Franz Joseph was at his summer retreat, Bad Ischl, when the terrible news broke. With his usual cold style, he wired back to Charles that the unthinkable had indeed taken place. The truth was that the emperor was actually somewhat relieved to hear his nephew had been shot. It was widely known that the two men did not like one another. Nonetheless, he realized that the assassinations would have far-reaching consequences. He immediately returned to Vienna, where Charles met him at Hietzing, the closest train station to Schönbrunn Palace where Zita had gone on ahead to meet them.
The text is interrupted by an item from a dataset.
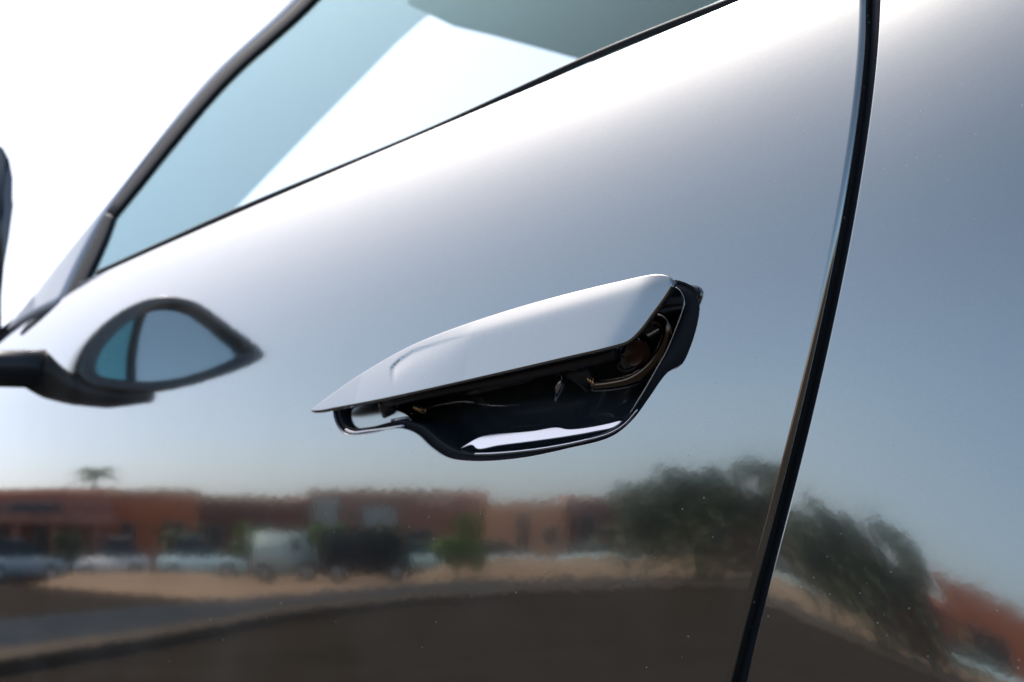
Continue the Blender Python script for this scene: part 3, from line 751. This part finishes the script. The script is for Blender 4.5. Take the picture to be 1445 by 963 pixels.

That afternoon, as the emperor and his new twenty-six-year-old heir rode in an open carriage to the palace, crowds lined the streets in stunned silence. In England, Queen Mary and King George called the assassination a “great shock” and a “horrible tragedy.”
762
When Emperor Wilhelm II was told while aboard the
Hohenzollern II
, he remarked, “The cowardly detestable crime … has shaken me to the depths of my soul.”
763

The Prussian court immediately went into mourning, led by Dona’s sons, who had been great admirers of Franz Ferdinand. That night, violent mobs formed across Sarajevo. Croatian supporters of the monarchy turned on ethnic Serbians, who were widely blamed for the murders. As buildings were vandalized, Croatians sung out Austria-Hungary’s imperial anthem. In Vienna, an eerie calm prevailed as Franz Ferdinand’s and Sophie’s bodies arrived at the Hofburg Palace to lie in state. Charles and Zita attended a candlelit service in which the cardinal archbishop blessed the coffins with holy water and prayers were sung for the dead. They were later buried in their private crypt at Artstetten Castle in Lower Austria.